LePage sided with former governor and U.S. Sen. Angus King, I-Maine, saying President Barack Obama should nominate a replacement for Scalia.

“I’m a big constitutionalist,” LePage said. “If it’s in the Constitution, I think it means something.”

King said Wednesday that those who wrote the Constitution made the process “perfectly clear.”

“The framers were perfectly clear on two points: The president’s term is four years, not three years and one month, and the president ‘shall nominate, and by and with the advice and consent of the Senate, shall appoint,'” King said in a prepared statement.

LePage’s view is also similar, in some ways, to that of U.S. Sen. Susan Collins, who said Wednesday she too believes the Congress and Obama should replace justices based on the process outlined in the Constitution.

“As the Senate, our constitutional responsibility is to review all Supreme Court nominees. This process requires a careful consideration of his or her intellect, background, experience, temperament and respect for the Constitution and the rule of law,” Collins said.

“This is the approach I have taken with every judicial nominee that’s come before me, some of whom I have ended up supporting and some of whom I have voted against. Should the president send the Senate a nominee, I will give the nominee my full attention and I will carefully vet him or her the way that I always do.”

Meanwhile, state lawmakers in Augusta were proceeding with a confirmation hearing for LePage’s reappointment of Leigh Saufley as chief justice of the state’s Supreme Judicial Court. Saufley was first appointed to the state’s highest court by King, but has since been reappointed by former Gov. John Baldacci, a Democrat and LePage, a Republican.
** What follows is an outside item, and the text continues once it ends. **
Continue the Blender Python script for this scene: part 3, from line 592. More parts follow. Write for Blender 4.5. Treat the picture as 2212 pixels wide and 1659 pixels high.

Some leading Republicans in Congress, including Senate Majority Leader Mitch McConnell, R-Kentucky, have said Scalia’s replacement should be nominated by the next president and not Obama.

LePage said he would not predict how things will play out in Washington or even Augusta, for that matter.

“I have no clue what the federal government is going to do and I have no clue what the state Legislature is going to do, so I don’t even worry about it,” he said.